A lucky hundred mile ride carried us over mud-filled roads to the metropolis of Tennessee. Old Memphis welcomed us—a city over which the flags of Spain, France, England, the United States and the Confederacy have flown. Beale Street, home of the blues, was one of the principal places we wanted to see. But our Memphis sight-seeing was overshadowed by something even more important, so far as a hiker is concerned.
It became necessary for Win to buy a new pair of shoes. His old ones, in which he had left home, had served him well. He had used them to hunt in, had taken a thousand mile hike around Michigan in them, had worked three months in a silver mine where they had seen grueling service, and had traveled in them during the past ten months-17,409 miles, according to our log, of which well over 2,000 was on foot.

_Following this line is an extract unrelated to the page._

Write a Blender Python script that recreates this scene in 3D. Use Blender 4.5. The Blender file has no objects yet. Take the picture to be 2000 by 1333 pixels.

Repair had been found impossible. In Arizona experts had told him it was only a matter of days. Pieces of heavy wire had held them together as far as Kansas City, but the fight to preserve them was a losing one. As Win put it, “My poor shoes are so worn they just can’t keep up with me anymore.” Then he punned, “I tried hard, but I almost lost my sole in the attempt.” Feeling they deserved a pension he tenderly wrapped the dilapidated shoes up and mailed them home, to be preserved as souvenirs. We picked up another pair for $2.00 and headed for Arkansas.
The Mississippi again blocked our way, just as it had once blocked the way of another traveler. De Soto discovered the great river near what is now Memphis. Dying of fever a year later, he was secretly buried in the river.
Here the Mississippi was more than half a mile wide, spanned by a bridge and wooden causeway over four miles long. By now it was an old friend. Stepping out briskly with his new shoes, Win led the way across the mighty river.